Também por maioria, o Plenário rejeitou a denúncia de falsidade ideológica em relação às informações contidas em Guias de Trânsito Animal (GTAs) e Declarações de Vacinação Contra Febre Aftosa, apresentadas pela defesa para demonstrar que os recursos para o pagamento da pensão seriam provenientes da atividade rural de Calheiros.
Segundo a PGR, as discrepâncias verificadas nos documentos, que apontam diferença entre animais transportados, animais vacinados e a quantidade declarada em notas fiscais de venda, seriam indícios de que os números teriam sido inflados para demonstrar renda inexistente. A denúncia foi considerada inepta nesse ponto porque, como a PGR não informou qual das informações é falsa, o suposto fato criminoso não foi exposto em todas suas circunstâncias, o que dificulta o exercício da defesa. “Para imputar a falsidade ideológica de uma dada GTA, cumpriria ao Ministério Público demonstrar e apontar na denúncia qual informação específica do documento está em desacordo com a verdade, não bastando dizer que está em descordo com outros documentos”, afirmou o relator.
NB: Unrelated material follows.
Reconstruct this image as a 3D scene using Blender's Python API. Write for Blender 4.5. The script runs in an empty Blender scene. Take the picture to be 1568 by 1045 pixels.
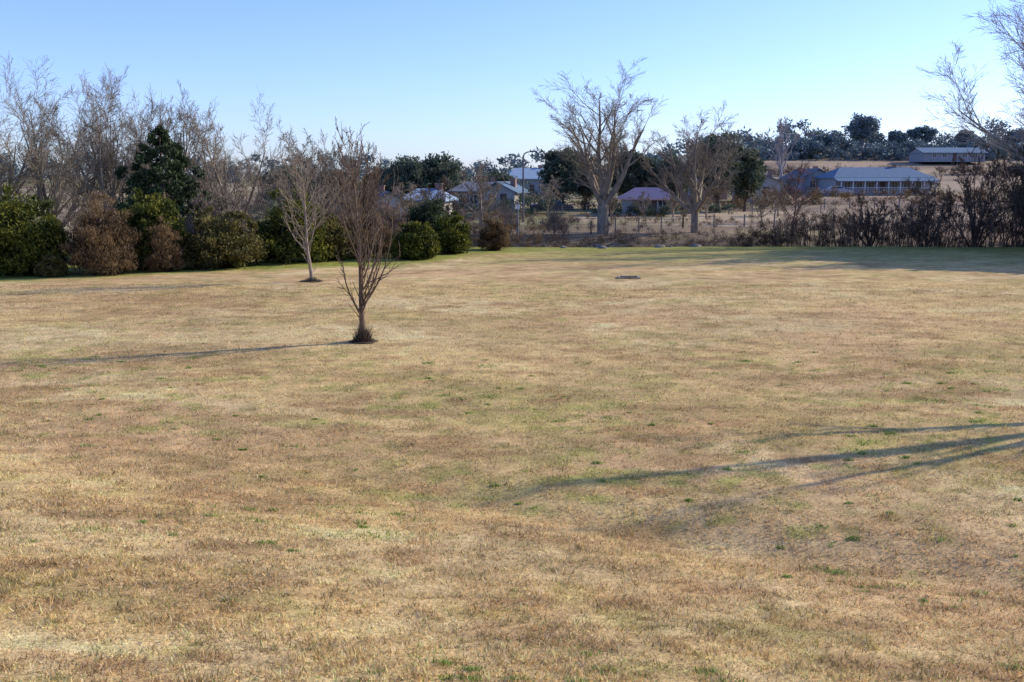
import bpy, math, random
import numpy as np
from mathutils import Vector
scene=bpy.context.scene
random.seed(3)
# ---------------------------------------------------------------- helpers
def sstep(a,b,x):
    t=np.clip((x-a)/(b-a),0,1); return t*t*(3-2*t)
_tab=np.random.default_rng(5).random((256,256))
def vnoise(x,y,seed=0):
    x=np.asarray(x,float)+seed*17.3; y=np.asarray(y,float)+seed*31.7
    xi=np.floor(x).astype(int); yi=np.floor(y).astype(int)
    fx=x-xi; fy=y-yi; fx=fx*fx*(3-2*fx); fy=fy*fy*(3-2*fy)
    g=lambda a,b:_tab[a%256,b%256]
    return (g(xi,yi)*(1-fx)+g(xi+1,yi)*fx)*(1-fy)+(g(xi,yi+1)*(1-fx)+g(xi+1,yi+1)*fx)*fy
def fbm(x,y,s,seed=0,o=4):
    v=0;a=0.5;t=0
    for i in range(o):
        v=v+a*vnoise(x/s*2**i,y/s*2**i,seed+i*3); t+=a; a*=0.5
    return v/t
def terrain(x,y):
    x=np.asarray(x,float); y=np.asarray(y,float)
    toe=12.4-0.38*np.clip(x,-12,9)
    u=toe-y
    z=0.185*0.5*(u+np.sqrt(u*u+np.interp(x,[-6,2],[9,.3])))-0.02
    z=z*(1-sstep(16,40,y))
    z=z-0.20*np.exp(-((y-toe-0.6)/0.8)**2)*sstep(-4,2,x)
    z=z+(fbm(x,y,9,2)-0.5)*0.22*sstep(3,12,y)*(1-sstep(60,80,y))
    z=z-0.7*np.exp(-((y-69)/2.6)**2)
    cen=np.interp(y,[0,66,75,120,160,260,400,3000],[0,0,.18,.95,1.0,2.5,4.2,4.2])
    lef=np.interp(y,[0,66,75,110,180,260,400,3000],[0,0,0,-.5,-.4,2.0,4.0,4.0])
    rig=np.interp(y,[0,66,75,100,150,170,220,270,330,3000],[0,0,.18,.66,1.5,1.9,6.8,11.2,12.0,10.0])
    wl=1-sstep(-12,3,x)
    wr=sstep(16,48,x-0.06*(y-100))
    f=cen*(1-wl)*(1-wr)+lef*wl*(1-wr)+rig*wr
    return z+f
def tz(x,y): return float(terrain(x,y))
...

Ficaram vencidos nesse ponto os ministros Luís Roberto Barroso, Rosa Weber e Marco Aurélio, que acolhiam a denúncia também quanto à imputação de falsidade ideológica.
Divergência
Os ministros Dias Toffoli, Ricardo Lewandowski e Gilmar Mendes divergiram do relator e votaram pela rejeição da denúncia também quanto à imputação do crime de peculato. Ao abrir a divergência, o ministro Toffoli assinalou que a PGR, para reputar inexistente a prestação de serviços de locação de veículos, baseou-se apenas na ausência de lançamentos bancários relativos às notas fiscais, “como se o pagamento só pudesse ser feito via transferência bancária”. Segundo a defesa, os pagamentos foram feitos em espécie.
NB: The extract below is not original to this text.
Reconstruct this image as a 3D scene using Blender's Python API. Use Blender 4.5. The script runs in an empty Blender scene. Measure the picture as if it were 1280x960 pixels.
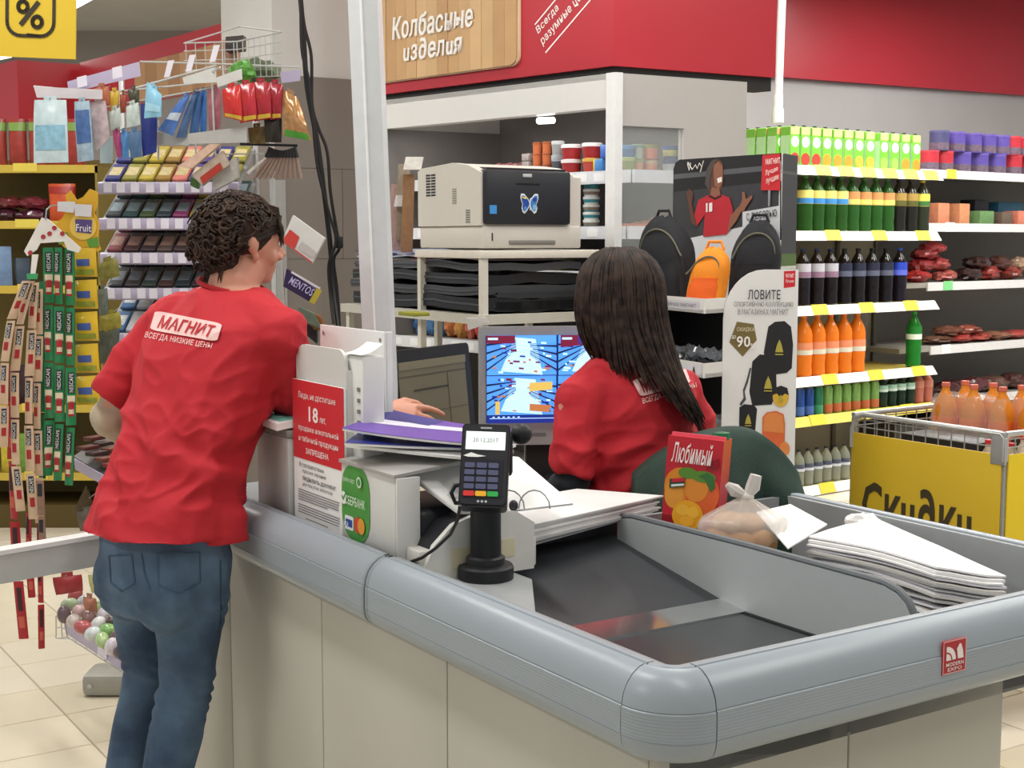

O ministro destacou ainda que a empresa não é de fachada, foi constituída em 1995 e emitiu notas fiscais que não foram impugnadas nem apontadas como inverídicas. Para Toffoli, o recebimento da denúncia exige a demonstração fundada em elementos probatórios mínimos e lícitos da realidade material do ato delituoso. “No ato concreto, a conclusão de que não houve a prestação de serviços pela mera ausência de registro bancário é uma ilação sem base empírica idônea”, concluiu.
Prescrição
Foi declarada, por unanimidade, a prescrição da pretensão punitiva dos crimes de falsidade ideológica e uso de documento falso, em relação aos documentos particulares (recibos de compra e venda de gado, notas fiscais de produtor, declarações de Imposto de Renda de Pessoa Física, Livros Caixa de Atividade Rural e contratos de mútuo firmados com a empresa Costa Dourada Veículos Ltda.), também utilizados para demonstrar capacidade financeira decorrente de lucros auferidos com atividade rural para fazer frente aos pagamentos da pensão.
Caso
Os fatos apurados no inquérito se originaram de representação apresentada pelo Partido Socialismo e Liberdade (PSOL) junto ao Conselho de Ética e Decoro Parlamentar do Senado Federal para apurar notícias de que a pensão alimentícia paga a uma filha do senador estaria sendo custeada pelo preposto de uma empreiteira. Entre as razões da suspeita, apontou-se o descompasso entre a suposta renda declarada pelo senador e o valor do dispêndio mensal a título de pensão. Com o desenrolar das apurações, Renan Calheiros alegou que possuía renda lícita suficiente para arcar com o valor a que estava obrigado, apontando como fontes seus subsídios de senador e lucros da atividade pecuarista.
No curso da investigação parlamentar, o senador apresentou documentos que justificariam sua atividade de criação de gado e renda suficiente para arcar com os valores, o que afastaria, em tese, a suspeita de que o pagamento da pensão por terceiros constituiria propina. A partir daí, foram realizados exames periciais nos documentos, a fim de averiguar se seriam capazes de provar renda suficiente. Essa investigação embasou o procedimento investigatório do Ministério Público Federal.
Depois de instaurado inquérito no STF e decretada a quebra de sigilo bancário do senador, a PGR apontou indícios de que parte da verba indenizatória estaria sendo apropriada ou desviada.
Outra ação – Em novembro passado (03) a Corte analisou uma ação do partido Rede Sustentabilidade, que argumenta ser inconstitucional que políticos processados por crimes estejam na linha de sucessão do presidente da República. A maioria dos ministros do Supremo Tribunal Federal (STF) votou para impedir que um réu em ação penal possa assumir a presidência da Câmara, do Senado e do próprio STF. O julgamento, no entanto, foi interrompido com um pedido de vista do ministro Dias Toffoli, que disse precisar de mais tempo para analisar o tema.
Assim, a sessão foi interrompida após 6 dos 11 ministros da Corte votarem para impedir que um réu esteja na linha de sucessão presidencial. Não há data para retomada da análise e, portanto, para uma decisão definitiva da Corte sobre o assunto. Em tese, os ministros que já votaram podem alterar o entendimento quando o julgamento for retomado.